This is an extremely important debate for the continent. Thank you Ali for that.
Some of these issues have been debated thoroughly in several forums. It's very important we continue debating them until we see an exponential growth of IPv6 in the continent.
To answer a few questions, there is a clear justification on why it is necessary to migrate to IPv6. Among them:
- There are no enough IPv4 remaining for everyone. There are more devices, and people on earth than IPv4. Maximum IPv4 addresses are 4billion. Population of Earth is 7.3Billion. Maximum IPv6 address 3.4×1038
- Migration will not happen overnight since the recommended implementation is dual-stacking; that is, running IPv4 and IPv6 in parallel. We are not telling people to do away with IPv4, but to run the two protocols in parallel.

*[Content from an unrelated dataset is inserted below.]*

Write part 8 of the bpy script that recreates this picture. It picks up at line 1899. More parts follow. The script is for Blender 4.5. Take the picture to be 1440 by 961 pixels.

- To be a producer of information, you cannot use a shared IP, you need a dedicated IP. This has been a big challenge in the continent. We have stifled innovation by using shared IPs.
- There are many services now around the world which are IPv6 only website and services. If you are not on IPv6, you cannot get to these networks. Africa may get into what I can call "Information dark age" if we cannot acess some parts of the Internet.
- IPv6 is necessary for business growth. How? How will your business scale when IPv4 has run out?
What has AFRINIC done to bridge the gap?
1. Trainings. This year alone, AFRINIC is conducting free IPv6 trainings to over 23 countries across the continent. Kenya was among the beneficiaries. Check this link
http://www.afrinic.net/services/training
AFRINIC has an extensive training program provides free training to over 600 network engineers per year on Internet Number Resources Management (INRM) and IPv6 Planning and Deployment. Our training courses are always growing to support the technologies related to Internet resources, including DNSSEC & RPKI. AFRINIC's IPv6 course are IPv6 Forum (Gold) Certified and are fully hands-on, making use of extensive IPv6 testbed access which gives participants hands-on experience on real equipment to configure, test and troubleshoot IPv6.
2. AFRINIC has a Government Working Group (AfGWG). Here government players are brought together to be sensitized on the need to push for IPv6 adoption, and rollout of IXPs, among other. Here is the link
https://meeting.afrinic.net/afgwg/
3. Issuance of v6 blocks to ISPs. All ISPs have been issued V6 blocks by AFRINIC. What we should be seeing now is clients insisting they want the ISPs to pass the benefits to the end users.
What can you do?
- Government Organizations: Coordinate with industry to support and promote awareness and educational activities. Adopt regulatory and economic incentives to encourage IPv6 adoption. Require IPv6 compatibility in procurement procedures. Officially adopt IPv6 within your government agencies.
- Broadband Access Providers: Your customers want access to the entire Internet, and this means IPv4 and IPv6 websites. Offering full access requires running IPv4/IPv6 transition services and is a significant engineering project. Multiple transition technologies are available, and each provider needs to make their own architectural decisions.
- Internet Service Providers: Implement a plan that will allow your customers to connect to the Internet via IPv6 and IPv6/IPv4, not just IPv4. Businesses are beginning to ask for IPv6 over their existing Internet connections and for their co-located servers. Communicate with your peers and vendors about IPv6, and confirm their timelines for production IPv6 services.
- Internet Content Providers: Content must be reachable to future Internet customers. Plan on serving content via IPv6 in addition to IPv4 as soon as possible.
- Enterprise Customers: Email, web, and application servers must be reachable via IPv6 in addition to IPv4. Open a dialogue with your ISP about providing IPv6 services. Each organization must decide on timelines, and investment level will vary.
What is the role of Internet Service Providers (ISPs) in deploying IPv6?
*Some statistics on deployments*
Belgium 55.11%,
Germany 34.50%,
United States 32.83%
Greece 28.53%
Portugal 25.80%
Ecuador 20.8%,
Peru 19.35%,
Estonia 17,32%
Japan 16.61%,
Canada 9.83%
Norway 6.65%
Bolivia 3.8%
Italy 0.73%
Spain 0.7%
Denmark 0.61%
Some interesting findings is that deployment depends on the large ISPs uptake of v6 regardless of economic circumstances. e.g Peru has a lower per capita but has more deployment than Norway. Portugal with $22,000/capita and Greece $21,000/capita are outperforming Denmark with $60,000/capita. Canada $45,000/capita is trailing Estonia with $19,000/capita.
In the success stories, the majority of the commercial access market products have IPv6 enabled by default, and competing products have matching features.